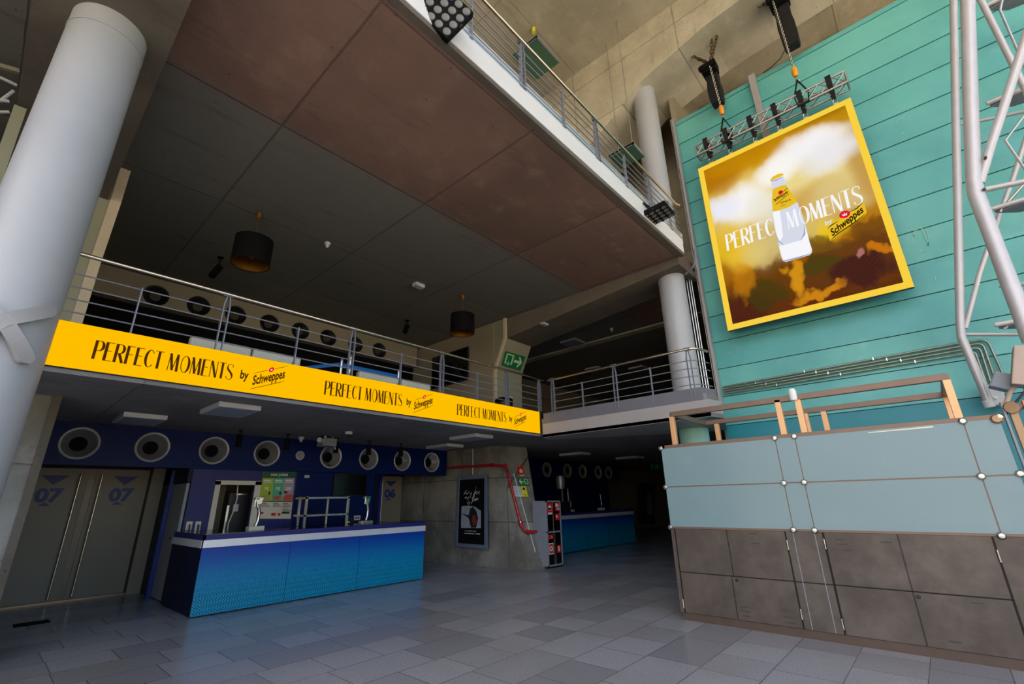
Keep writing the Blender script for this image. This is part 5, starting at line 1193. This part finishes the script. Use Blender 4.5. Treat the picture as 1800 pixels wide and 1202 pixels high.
# conduits beside column two
vc = []
for i, (xa, ya_, xb, yb_) in enumerate(((1207,486,1234,676),(1212,486,1239,680),(1217,490,1243,684))):
    a = P(xa, ya_, X=9.95+.04*i); b = P(xb, yb_, X=9.95+.04*i); a.y = b.y = (a.y+b.y)/2
    tag(MB().tube([Vector((a.x,a.y,6.42)), Vector((b.x,b.y,3.33))], .016, 10).build('conduit_pipe', M['chrome'], loc=b, smooth=True), 'vertical steel conduit beside the silver column, %s counting from column' % ordn[i], 'conduit', 'vertical conduits beside the column')
pts = [P(1222,437,X=9.3), P(1222,466,X=9.3), P(1205,482,X=9.4)]
tag(MB().tube(curve(pts, 10), .03, 12).build('conduit_pipe', M['dgrey'], loc=pts[2], smooth=True), 'thick dark cable curving round the end of the upper slab', 'cable')
def boxat(name, px_, X_, size, label, cat, m, tilt=0):
    c = P(*px_, X=X_); sx, sy, sz = size; root = thing(name, label, cat, c); R = Matrix.Rotation(tilt, 3, 'X')
    f = lambda x, y, z: c+R@Vector((x, y, z))
    MB().hexa([f(-sx,-sy,-sz),f(sx,-sy,-sz),f(sx,sy,-sz),f(-sx,sy,-sz)], [f(-sx,-sy,sz),f(sx,-sy,sz),f(sx,sy,sz),f(-sx,sy,sz)]).build('housing', M[m], root, bevel=.015)
    return root, c, f
r, c, f = boxat('junction_box', (1748,695), 10.12, (.10,.10,.16), 'grey junction box where three conduits end above the kiosk', 'junction box', 'graint', .1); MB().tube([f(-.1,0,-.05), f(-.13,0,-.05)], .02, 8).build('gland', M['whitesign'], r)
r, c, f = boxat('floodlight', (1764,672), 9.0, (.12,.12,.11), 'angular grey floodlight housing beside the conduits', 'floodlight', 'cab', .5)
MB().tube([f(-.05,-.1,.02), f(-.05,-.26,.06)], .07, 12).build('swivel', M['cab'], r, smooth=True); MB().box(c.x-.05, c.x+.05, c.y-.24, c.y-.16, c.z-.16, c.z-.04).build('dark_slot', M['black'], r)
r, c, f = boxat('equipment_box', (1806,645), 8.8, (.12,.14,.26), 'peach-grey rounded equipment box at the picture edge', 'box', 'peach', .3)
mb = MB().tube([P(1765,760-40,X=8.9), P(1775,690,X=8.9), P(1800,660,X=8.9)], .03, 10); tag(mb.build('support_tube', M['peach'], loc=P(1765,720,X=8.9), smooth=True), 'peach-grey slanting support tube under the equipment box', 'tube')
# ================================================================== tubular roof truss
tt = thing('tube_truss', 'slender tubular steel truss rising in front of the teal wall', 'truss', P(1742,716,X=9.3))
def PX(X_, *pp): return [P(x, y, X=X_) for x, y in pp]
MB().tube(PX(9.3,(1741,714),(1727,680),(1690,592),(1688,565),(1684.5,400),(1680,200),(1676.5,20),(1674,-120)), .054, 20).build('chord_tube', M['truss'], tt, smooth=True)
MB().lathe([(0,0),(.06,0),(.064,.05),(.06,.1),(0,.1)], P(1741,716,X=9.3), (0,.1,1), 20).build('end_cap', M['lightbody'], tt, smooth=True)
for pp, rr in ((((1697,577),(1722,480),(1754,385),(1780,316),(1806,235)), .033), (((1694,587.5),(1830,588)), .026), (((1690,218),(1725,212),(1830,190)), .026)): MB().tube(PX(9.3,*pp), rr, 14).build('brace_tube', M['truss'], tt, smooth=True)
t2 = thing('tube_truss', 'thick tubular steel truss with forked node at the picture edge', 'truss', P(1712,335,X=7.4))
MB().tube(PX(7.4,(1697,-100),(1701,0),(1706,180),(1712,318),(1716,342),(1745,418),(1772,490),(1814,600)), [.072,.074,.076,.078,.078,.076,.078,.08], 28).build('chord_tube', M['truss'], t2, smooth=True)
for pp, rr in ((((1722,322),(1742,255),(1780,140),(1830,-20)), .048), (((1728,334),(1830,313)), .034)): MB().tube(PX(7.4,*pp), rr, 20).build('brace_tube', M['truss'], t2, smooth=True)
MB().tube(PX(8.6,(1714,-20),(1745,42),(1800,152),(1840,240)), .040, 18).build('brace_tube', M['truss'], t2, smooth=True)
mb = MB()
for x, y in ((1732,277),(1730,332.5)): c = P(x, y, X=7.33); mb.lathe([(0,-.012),(.016,-.012),(.016,.02)], c, (1,0,0), 12)
mb.build('bolt_hole', M['black'], t2)
def rod(X_, pp, r, lab):
    p = PX(X_, *pp); tag(MB().tube(p, r, 8).build('tie_rod', M['alu'], loc=p[0], smooth=True), lab, 'tie rod', 'thin tie rods of the roof truss')
rod(8.3, ((1764,-10),(1758,18),(1790,92),(1812,140)), .016, 'thin tie rod at the top, crossing the diagonal tube'); rod(8.3, ((1810,190),(1767,247),(1812,312)), .016, 'thin bent tie rod just above the forked node')
rod(8.9, ((1757,372),(1776,350),(1812,310)), .02, 'thin tie rod rising from the third louvre tip'); rod(8.9, ((1764,578),(1780,566),(1812,540)), .022, 'thin tie rod rising from the lowest louvre tip'); rod(8.9, ((1660+96,502),(1830,497)), .03, 'short horizontal rod behind thick tube'); rod(9.3, ((1744,8),(1750,-12)), .02, 'short rod on the topmost louvre')
# louvre blades seen from below
def louvre(tip, a, b, lab, X_=8.9):
    t = P(*tip, X=X_); e = P(*a, X=X_); g = P(*b, X=X_)
    h = t.z; 
    pts = [t, t+Vector((-.05,-.25,.02)), t+Vector((-.05,-2.2,.0)), t+Vector((1.0,-2.2,.0)), t+Vector((.9,-.75,.0)), t+Vector((.30,-.70,.0)), t+Vector((.22,-.25,0))]
    r = thing('louvre_blade', lab, 'louvre', t, 'grey louvre blades of the facade')
    MB().prism(pts, (0,0,.05)).build('blade', M['dgrey'], r, bevel=.01)
    MB().tube([t+Vector((-.05,.03,.06)), t+Vector((-.07,-2.2,.06))], .035, 12).build('edge_tube', M['truss'], r, smooth=True)
louvre((1734,20), 0 and 0 or (1800,10), (1800,30), 'grey louvre blade at the very top beside the thick tube'); louvre((1741,189), (1800,180), (1800,200), 'grey louvre blade second from the top'); louvre((1749,375), (1800,372), (1800,388), 'grey louvre blade beside the forked tube node'); louvre((1756,579), (1800,578), (1800,590), 'lowest grey louvre blade above the conduits')
# chalk scribbles on the cladding
mb = MB(); fz = lambda u, v, off=0.0: Vector((10.298-off, u, v))
def QX(x, y): v = P(x, y, X=10.30); return (v.y, v.z)
for st_ in ([(1604,424),(1608,405),(1613,402),(1606,415)], [(1618,398),(1624,410),(1632,428),(1628,440),(1614,446)], [(1628,402),(1633,418),(1631,432)], [(1645,485),(1643,497),(1650,488)], [(1575,214),(1590,205)], [(1584,237),(1590,232)], [(1274,623),(1286,619)], [(1616,444),(1622,440)]):
    put(mb, ribbon([QX(*p) for p in st_], .012), fz, 1, 1, 0, 0, 0, .004)
mb.v = mb.v; o = mb.build('wall_chalk_marks', plain('pale_scratch', (150,205,190), .7, var=.1)); o['kind'] = 'structure'
# green panels hung over the upper gallery
def hung(x0, x1, y0, y1, z, lab):
    r = thing('hung_panel', lab, 'panel', ((x0+x1)/2,(y0+y1)/2,z), 'green panels hung from the upper ceiling')
    MB().box(x0, x1, y0, y1, z, z+.05).build('board', M['panel'], r); MB().box(x0, x0+.03, y0-.02, y1, z-.01, z+.06).box(x0, x1, y0-.02, y0+.01, z-.01, z+.06).build('edge', M['cab'], r)
    MB().tube([(x0+.1,y0+.05,z+.05),(x0+.1,y0+.05,13.7)], .01, 6).tube([(x1-.1,y1-.05,z+.05),(x1-.1,y1-.05,13.7)], .01, 6).build('rod', M['alu'], r)
hung(7.05, 8.06, 5.2, 6.05, 13.0, 'green hung panel seen above the middle of the upper railing')
hung(8.5, 9.1, 3.6, 4.25, 9.5, 'dark green hung panel seen beside the round upper column')
c = P(938,52,Z=13.65); tag(MB().tube([c+Vector((0,0,.05)), c-Vector((0,0,.12))], .05, 12).build('ceiling_hook', M['yellow'], loc=c), 'small yellowish hook on the upper ceiling above green panel', 'hook')
# floor grate and debris
a = P(22,1099,Z=0); b = P(88,1093,Z=0)
struct(MB().box(a.x, b.x+.0, min(a.y,b.y)-.05, max(a.y,b.y)+.07, 0, .004).build('trim_21', M['matte']))
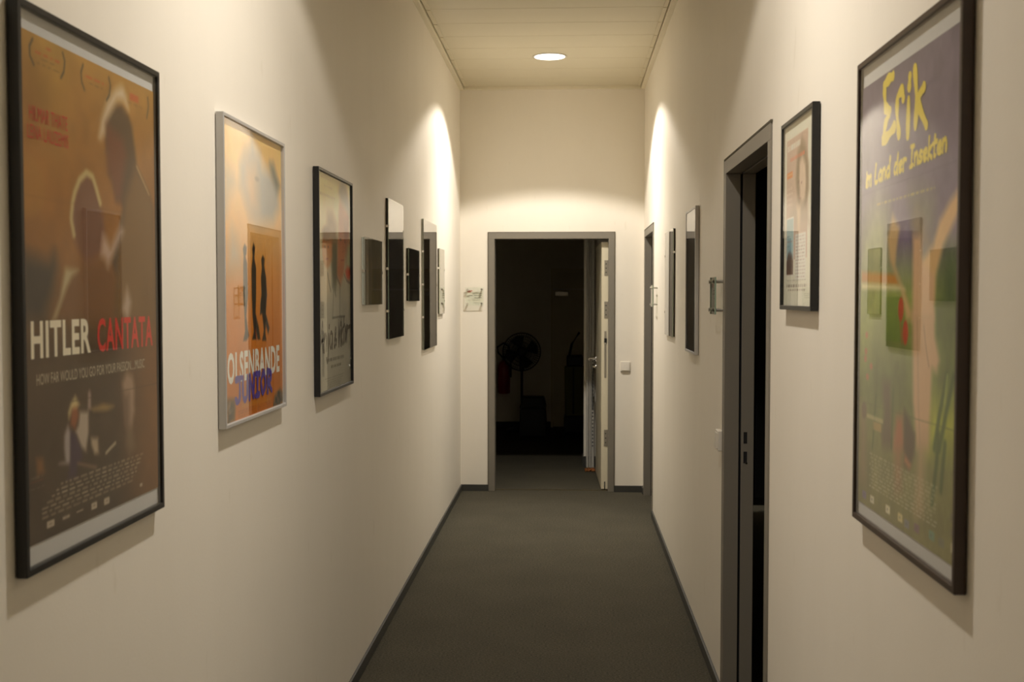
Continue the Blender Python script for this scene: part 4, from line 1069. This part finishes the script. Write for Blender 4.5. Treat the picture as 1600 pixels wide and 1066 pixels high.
# ------------------------------------------------------------------ acrylic door signs on stand-offs
def door_sign(wall, along, zc, label, marks):
    s = 0.150
    root = on_wall('door_sign', wall, along, zc - s / 2); prop(root, label, 'sign', 'acrylic door signs on metal stand-offs')
    w0, w1 = 0.030, 0.036
    g = MB().box(-s / 2, s / 2, 0, s, w0, w1); g.m = [0, 0, 1, 1, 1, 1]
    pl = g.build('plate', [M['acryl'], M['edge']], root)
    for u in (-1, 1):
        for v in (0.115, 0.885):
            x, yy = u * (s / 2 - 0.016), v * s
            so = MB().cyl((x, yy, 0.0), (x, yy, w0), 0.0065, n=14).build('stand_off', M['steel'], root)
            MB().cyl((x, yy, w1), (x, yy, w1 + 0.007), 0.0085, n=16).build('cap', M['chrome'], so)
    back = MB().box(-s / 2 + 0.004, s / 2 - 0.004, 0.022, s - 0.034, w0 - 0.0012, w0 - 0.0002)
    if marks:
        mk = Sheet(s * 0.8, s * 0.40, 0.002, (226, 214, 186), 1.0, 51)
        back.build('paper_insert', M['mount'], root) if False else None
        t = MB()
        for a_, b_, v in ((-0.018, 0.060, 0.094), (-0.044, -0.014, 0.080), (-0.006, 0.060, 0.080), (0.0, 0.058, 0.062)):
            t.box(a_, b_, v, v + 0.004, w0 - 0.0006, w0 - 0.0002)
        t.build('printed_lines', M['dark_ink'], root)
        r = MB()
        for a_, b_, v0_, v1_ in ((-0.058, -0.030, 0.108, 0.116), (-0.050, -0.018, 0.116, 0.124), (-0.062, -0.040, 0.112, 0.120)):
            r.box(a_, b_, v0_, v1_, w0 - 0.0007, w0 - 0.0003)
        r.build('red_mark', M['red_ink'], root)
    return root
M['dark_ink'] = plain('dark_print_ink', (0.10, 0.08, 0.05, 1), 0.6)
M['red_ink'] = plain('red_print_ink', (0.55, 0.18, 0.12, 1), 0.6)
door_sign('end', -0.7725, 1.6245, 'clear acrylic sign with a red mark left of the end doorway', True)
door_sign('right', 4.690, 1.630, 'clear green-edged acrylic sign beside the near right doorway', True)
door_sign('right', 8.070, 1.628, 'small clear acrylic sign beside the far right doorway', True)

# ------------------------------------------------------------------ switches
def light_switch(wall, along, zc, label, t=0.0):
    s = 0.081
    root = on_wall('light_switch', wall, along, zc - s / 2); prop(root, label, 'switch', 'cream light switches')
    MB().box(-s / 2, s / 2, 0, s, 0, 0.012 + t).build('housing', M['plastic'], root, bevel=0.003)
    h = s / 2 - 0.009
    k = MB(); c = s / 2
    k.poly([(-h, c - h, 0.012 + t), (h, c - h, 0.012 + t), (h, c + h, 0.012 + t), (-h, c + h, 0.012 + t), (-h, c - h, 0.020 + t), (h, c - h, 0.020 + t), (h, c + h, 0.0145 + t), (-h, c + h, 0.0145 + t)],
           [(3, 2, 1, 0), (4, 5, 6, 7), (0, 1, 5, 4), (1, 2, 6, 5), (2, 3, 7, 6), (3, 0, 4, 7)])
    k.build('rocker', M['plastic'], root, bevel=0.0015)
    return root
light_switch('end', 0.474, 1.044, 'square cream light switch right of the end doorway')
light_switch('right', 4.632, 1.046, 'cream light switch against the frame of the near right doorway', 0.010)

# ------------------------------------------------------------------ things in the dark room
root = empty('pedestal_fan', (-0.555, 13.72, 0)); prop(root, 'dark round pedestal fan standing at the rear wall of the dark room', 'fan')
MB().lathe([(0.0001, 0.0), (0.19, 0.0), (0.19, 0.018), (0.05, 0.045), (0.0001, 0.05)], n=32).build('base', M['fan'], root, smooth=False)
MB().cyl((0, 0, 0.04), (0, 0, 0.86), 0.014).build('pole', M['fan'], root)
MB().cyl((0, 0.10, 0.955), (0, -0.02, 0.955), 0.055, 0.065, n=24).build('motor', M['fan'], root)
MB().box(-0.03, 0.03, -0.03, 0.05, 0.72, 0.90).build('control_box', M['fan'], root, bevel=0.005)
gd = MB()
for rr, yy in ((0.226, -0.06), (0.20, -0.085), (0.16, -0.10), (0.12, -0.11), (0.08, -0.115), (0.226, -0.02), (0.18, 0.02)):
    gd.tube([(rr * math.cos(2 * math.pi * i / 40), yy, 0.955 + rr * math.sin(2 * math.pi * i / 40)) for i in range(40)], 0.0025 if rr < 0.22 else 0.006, 5, closed=True)
for i in range(48):
    w_ = 2 * math.pi * i / 48
    gd.tube([(r_ * math.cos(w_), y_, 0.955 + r_ * math.sin(w_)) for r_, y_ in ((0.04, -0.117), (0.12, -0.110), (0.20, -0.085), (0.226, -0.06), (0.226, -0.02), (0.18, 0.02), (0.07, 0.03))], 0.0015, 4)
gd.build('guard', M['fan'], root)
for i in range(4):
    w_ = i * math.pi / 2 + 0.3; bl = []
    for r_, t_ in ((0.04, 0.2), (0.10, 0.45), (0.19, 0.55), (0.205, 0.0), (0.19, -0.45), (0.10, -0.4), (0.04, -0.2)):
        bl.append((r_ * math.cos(w_ + t_), -0.045 - 0.03 * t_, 0.955 + r_ * math.sin(w_ + t_)))
    n_ = len(bl)
    MB().poly(bl + [(x_, y_ + 0.003, z_) for x_, y_, z_ in bl], [tuple(range(n_)), tuple(reversed(range(n_, 2 * n_)))] + [(k, (k + 1) % n_, n_ + (k + 1) % n_, n_ + k) for k in range(n_)]).build('blade', M['fan'], root)

root = empty('fire_extinguisher', (-0.785, YR - 0.085, 0.43)); prop(root, 'red fire extinguisher with a black hose on the rear wall of the dark room', 'extinguisher')
MB().lathe([(0.0001, 0.0), (0.07, 0.0), (0.075, 0.01), (0.075, 0.32), (0.06, 0.37), (0.03, 0.40), (0.022, 0.41), (0.0001, 0.41)], n=28).build('cylinder', M['red'], root, smooth=True)
MB().cyl((0, 0, 0.40), (0, 0, 0.46), 0.02).box(-0.015, 0.09, -0.012, 0.012, 0.45, 0.465).box(-0.015, 0.10, -0.012, 0.012, 0.475, 0.487).build('valve', M['fan'], root)
MB().tube([(-0.02, 0, 0.445), (-0.07, -0.02, 0.50), (-0.08, -0.03, 0.57), (0.0, -0.03, 0.62), (0.06, -0.03, 0.58), (0.085, -0.03, 0.45), (0.085, -0.03, 0.2)], 0.010, 8).build('hose', M['fan'], root, smooth=True)
MB().box(-0.02, 0.02, 0.07, 0.085, 0.1, 0.40).build('wall_bracket', M['steel'], root)

root = empty('waste_bin', (-0.405, 13.30, 0)); prop(root, 'dark lidded waste bin in front of the fan in the dark room', 'bin')
def taper(mb, w0, d0, w1, d1, z0, z1):
    return mb.poly([(-w0, -d0, z0), (w0, -d0, z0), (w0, d0, z0), (-w0, d0, z0), (-w1, -d1, z1), (w1, -d1, z1), (w1, d1, z1), (-w1, d1, z1)],
                   [(3, 2, 1, 0), (4, 5, 6, 7), (0, 1, 5, 4), (1, 2, 6, 5), (2, 3, 7, 6), (3, 0, 4, 7)])
taper(MB(), 0.165, 0.15, 0.145, 0.14, 0.0, 0.32).build('body', M['bin'], root, bevel=0.01)
taper(MB(), 0.155, 0.15, 0.125, 0.12, 0.322, 0.45).build('lid', M['fan'], root, bevel=0.012)
MB().box(-0.09, 0.09, -0.150, -0.137, 0.36, 0.40).build('flap', M['bin'], root, bevel=0.003)

root = empty('cleaning_cart', (0.075, 13.40, 0)); prop(root, 'tall olive and black cart near the rear door of the dark room', 'cart')
MB().box(-0.12, 0.12, -0.12, 0.12, 0.03, 0.22).build('base', M['bin'], root, bevel=0.01)
for sx in (-0.09, 0.09):
    for sy in (-0.09, 0.09):
        MB().cyl((sx - 0.01, sy, 0.028), (sx + 0.01, sy, 0.028), 0.028).build('wheel', M['fan'], root)
taper(MB(), 0.105, 0.10, 0.115, 0.11, 0.222, 0.80).build('sack', M['olive'], root, bevel=0.015)
MB().box(-0.02, 0.0, -0.118, -0.108, 0.25, 0.79).build('strap', M['fan'], root)
MB().box(-0.09, 0.10, -0.09, 0.09, 0.802, 0.93).build('top_tray', M['fan'], root, bevel=0.02)
MB().tube([(-0.06, 0, 0.92), (-0.03, 0, 1.06), (0.06, 0, 1.20)], 0.014).build('handle', M['fan'], root)

# rear door with fixed panel over it and a door closer
d4 = empty('door_4', (0.25, YR, 0)); prop(d4, kind='structure', label='pale closed door in the rear wall of the dark room')
MB().box(-0.43, 0.43, -0.020, -0.002, 0.01, 1.695).build('leaf', M['doorwhite'], d4, bevel=0.003)
MB().box(-0.43, 0.43, -0.016, -0.002, 1.715, 1.935).build('top_panel', M['doorwhite'], d4, bevel=0.003)
MB().box(-0.46, -0.432, -0.03, -0.001, 0, 1.96).box(0.432, 0.46, -0.03, -0.001, 0, 1.96).box(-0.432, 0.432, -0.03, -0.001, 1.937, 1.96).build('frame', M['doorwhite'], d4)
MB().box(-0.41, -0.25, -0.065, -0.021, 1.625, 1.680).build('door_closer', M['steel'], d4, bevel=0.004)

# pale vertical trunking in front of the pier and the orange cable on the floor
root = empty('cable_trunking', (0.215, 10.79, 0)); prop(root, 'pale upright cable trunking with a slotted rail against the pier behind the open door', 'trunking')
MB().box(-0.040, -0.018, -0.02, 0.045, 0.0, 2.6).build('channel', M['duct'], root, bevel=0.003)
MB().box(-0.014, 0.004, -0.025, 0.045, 0.0, 2.6).build('channel', M['duct'], root, bevel=0.003)
rail = MB().box(0.008, 0.034, -0.015, 0.045, 0.0, 2.6).build('slotted_rail', M['duct'], root)
sl = None
for k in range(24):
    if sl is None:
        sl = MB().box(0.015, 0.027, -0.0162, -0.0148, 0, 0.014).build('slot', M['dark'], rail); sl.location.z = 0.20
    else:
        c = sl.copy(); COL.objects.link(c); c.parent = rail; c.location.z = 0.20 + 0.035 * k
MB().tube([(0.021, -0.02, 0.55), (0.018, -0.03, 0.75), (0.022, -0.02, 0.95)], 0.005, 6).build('cable_tie', M['fan'], root)

pts = []
for i in range(46):
    t_ = i / 45.0
    pts.append((0.16 + 0.125 * t_ + 0.012 * math.sin(t_ * 34), 10.56 + 0.05 * math.cos(t_ * 27), 0.010 + 0.012 * (i % 7 == 3)))
prop(MB().tube(pts, 0.008, 8).build('extension_cord', M['orange'], None, smooth=True), 'orange cable lying on the carpet behind the open door', 'cord')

• • • • • • •

Exercise directions: Report how many lines of the preceding records include "high". Output the number only.

Problem solution: 2